FACE community meeting

New Orleans   Given how little of any significance has been done on any governmental or financial level to stem the tide of foreclosures in the USA, I read with interest a blurb in an on-line Shelterforce alert about progress in Hawaii.  It seems the Gameliel affiliate, FACE (Faith Action for Community Equity), directed by our old friend and colleague, Drew Astolfi, had put the pieces together in the state legislature and the results are indicating that they have made a huge difference.

Looking at the fact that Hawaii had risen to 9th highest among foreclosure states, Astolfi and his team, initiated a statewide survey and recognized the mainland trend that much of the foreclosure activity was being driven by the big banks (Citi, Wells, etc) and their servicers in fact were responsible for more than 97% from their numbers.  They came to the common sense conclusion that the local banks that had to meet directly with the mortgage victims were delaying foreclosures while the big banks, often lacking loan offices in the island, were simply pulling the trigger.   One thing led to another, as these campaigns develop, and working with allies in the state legislature, FACE was instrumental in getting a bill passed that offered some relief.

The bill passed in March 2011, almost 18 months ago, required some simple steps that turned out to make a difference and a huge one at that:

The new law, called Act 48, gave owner-occupants of residential property in non-judicial foreclosure the ability to meet face-to-face with their lenders to modify their loans or work out a payment plan within three months. Banks were barred from carrying out non-judicial foreclosures without the face-to-face sit-down, and any previous foreclosure proceedings were frozen during the three-month process.

Foreclosures in Hawaii dropped by more than half from May 2011 to January 2012. “Personal bankruptcy rates plummeted, and the Council of State Governments recommended that every other state adopt a similar law,” says Rep.

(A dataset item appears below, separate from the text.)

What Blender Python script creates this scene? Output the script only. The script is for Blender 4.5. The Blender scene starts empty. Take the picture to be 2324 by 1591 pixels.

Herkes.

As encouraging as this is, it is depressing to find – 18 months later – that other state governments and even the federal government did not jump on this idea and implement it.

The insight of the campaign and the legislation is the power of “community” even in banking, when finance is forced to confront families.  When communities have the same voice and can be heard as clearly as Wall Street, then as Hawaii has now proven, foreclosures can actually be modified and reduced.

FACE to face has worked in Hawaii, so why not force face-to-face in finance in the mainland?